◆ **OBJECTIVE**
Copy all of the material exactly. Pictures are not to appear in the copy.

◆ **DATASET SECTION**
## begin
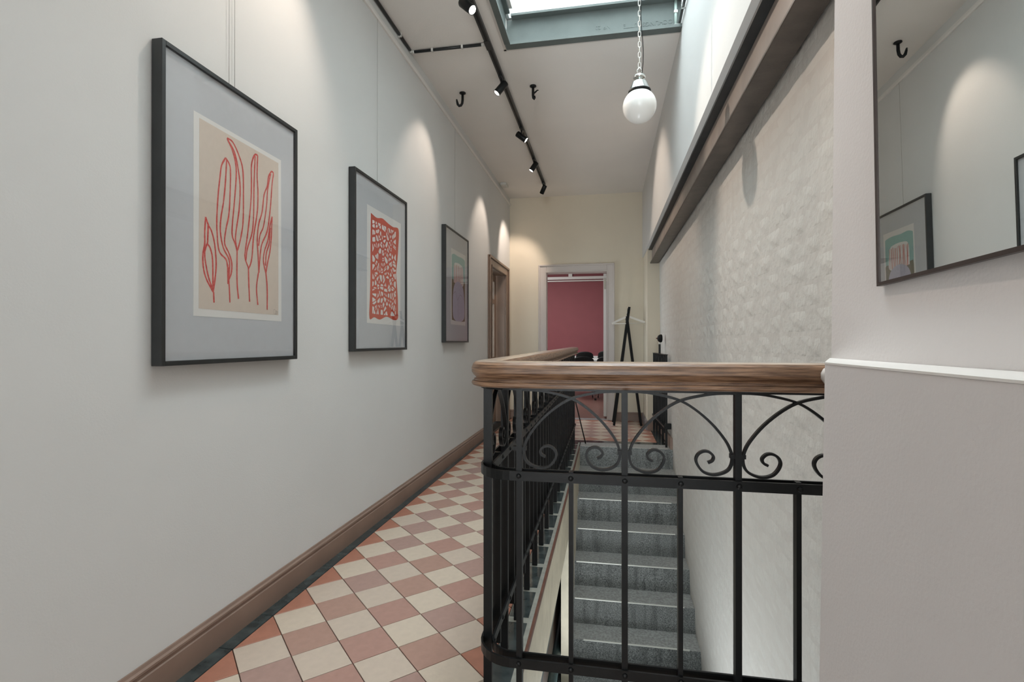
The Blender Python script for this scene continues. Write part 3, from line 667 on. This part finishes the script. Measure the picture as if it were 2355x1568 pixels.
art('arch', [(.17, .44), (.17, .26), (.22, .185), (.35, .165), (.5, .16), (.65, .165), (.77, .185), (.82, .26), (.83, .44), (.5, .46)], M['paper'], .0008)
b = MB()
for k in range(14):
    u = .2+.6*k/13+rr.uniform(-.012, .012); stroke(b, [uv(u, .19+rr.uniform(0, .02)), uv(u+rr.uniform(-.02, .02), .3), uv(u+rr.uniform(-.025, .025), .445)], .0055 if k % 3 else .010, PX+.001)
b.build('stripes', M['stripe'], pc)
art('lilac_dome', [(.10, .80), (.12, .60), (.2, .48), (.35, .425), (.5, .41), (.65, .425), (.8, .48), (.88, .60), (.92, .80), (.88, .90), (.7, .945), (.5, .95), (.3, .945), (.14, .9)], M['lilac'], .0012)
b = MB()
for pts in ([(.12, .60), (.3, .56), (.42, .66), (.62, .58), (.86, .64)], [(.45, .62), (.46, .80), (.47, .94)], [(.3, .96), (.28, 1.04)], [(.62, .95), (.65, 1.05)]):
    pts = [p for p in pts if p[1] < 1]; 
    if len(pts) > 1: stroke(b, [uv(*p) for p in pts], .003, PX+.0014)
b.build('pencil_lines', M['pencil'], pc)
MB().tube([(XW+.009, 4.606, 2.103), (XW+.009, 4.606, 3.085)], .0008, 6).build('hanging_wire', M['wire'], Cc)

# ------------------------------------------------------------------ mirror on the near wall
t = thing('mirror', 'tall mirror in a thin dark bronze frame on the near right wall', 'mirror', (.3845, .46, 1.18))
ya, yb2, za, zb, sl_ = .10, .826, 1.180, 2.13, .0157
def mx(y, z): return .378+.0218*(y-.7)-.0146*(z-1.4)       # hangs very slightly off the wall plane
def mbar(y0, y1, z0, z1, d0, d1):
    v = []
    for z in (z0, z1):
        for y in (y0, y1):
            zz = z+(yb2-y)*sl_
            for d in (d0, d1): v.append((mx(y, zz)+d, y, zz))
    return MB().add(v, [(0, 2, 3, 1), (4, 5, 7, 6), (0, 1, 5, 4), (2, 6, 7, 3), (0, 4, 6, 2), (1, 3, 7, 5)])
f = MB()
for a in ((ya, ya+.005, za, zb), (yb2-.0045, yb2, za, zb), (ya+.005, yb2-.0045, za, za+.005), (ya+.005, yb2-.0045, zb-.005, zb)): q = mbar(*a, -.0018, .0045); f.add(q.v, q.f)
f.build('frame', M['mirframe'], t)
mbar(ya+.005, yb2-.0045, za+.005, zb-.005, 0, .003).build('glass', M['mirror'], t)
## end
◆ **OUTPUT FOR THIS TASK**
The Blender Python script for this scene continues. Write part 3, from line 667 on. This part finishes the script. Measure the picture as if it were 2355x1568 pixels.
art('arch', [(.17, .44), (.17, .26), (.22, .185), (.35, .165), (.5, .16), (.65, .165), (.77, .185), (.82, .26), (.83, .44), (.5, .46)], M['paper'], .0008)
b = MB()
for k in range(14):
    u = .2+.6*k/13+rr.uniform(-.012, .012); stroke(b, [uv(u, .19+rr.uniform(0, .02)), uv(u+rr.uniform(-.02, .02), .3), uv(u+rr.uniform(-.025, .025), .445)], .0055 if k % 3 else .010, PX+.001)
b.build('stripes', M['stripe'], pc)
art('lilac_dome', [(.10, .80), (.12, .60), (.2, .48), (.35, .425), (.5, .41), (.65, .425), (.8, .48), (.88, .60), (.92, .80), (.88, .90), (.7, .945), (.5, .95), (.3, .945), (.14, .9)], M['lilac'], .0012)
b = MB()
for pts in ([(.12, .60), (.3, .56), (.42, .66), (.62, .58), (.86, .64)], [(.45, .62), (.46, .80), (.47, .94)], [(.3, .96), (.28, 1.04)], [(.62, .95), (.65, 1.05)]):
    pts = [p for p in pts if p[1] < 1]; 
    if len(pts) > 1: stroke(b, [uv(*p) for p in pts], .003, PX+.0014)
b.build('pencil_lines', M['pencil'], pc)
MB().tube([(XW+.009, 4.606, 2.103), (XW+.009, 4.606, 3.085)], .0008, 6).build('hanging_wire', M['wire'], Cc)

# ------------------------------------------------------------------ mirror on the near wall
t = thing('mirror', 'tall mirror in a thin dark bronze frame on the near right wall', 'mirror', (.3845, .46, 1.18))
ya, yb2, za, zb, sl_ = .10, .826, 1.180, 2.13, .0157
def mx(y, z): return .378+.0218*(y-.7)-.0146*(z-1.4)       # hangs very slightly off the wall plane
def mbar(y0, y1, z0, z1, d0, d1):
    v = []
    for z in (z0, z1):
        for y in (y0, y1):
            zz = z+(yb2-y)*sl_
            for d in (d0, d1): v.append((mx(y, zz)+d, y, zz))
    return MB().add(v, [(0, 2, 3, 1), (4, 5, 7, 6), (0, 1, 5, 4), (2, 6, 7, 3), (0, 4, 6, 2), (1, 3, 7, 5)])
f = MB()
for a in ((ya, ya+.005, za, zb), (yb2-.0045, yb2, za, zb), (ya+.005, yb2-.0045, za, za+.005), (ya+.005, yb2-.0045, zb-.005, zb)): q = mbar(*a, -.0018, .0045); f.add(q.v, q.f)
f.build('frame', M['mirframe'], t)
mbar(ya+.005, yb2-.0045, za+.005, zb-.005, 0, .003).build('glass', M['mirror'], t)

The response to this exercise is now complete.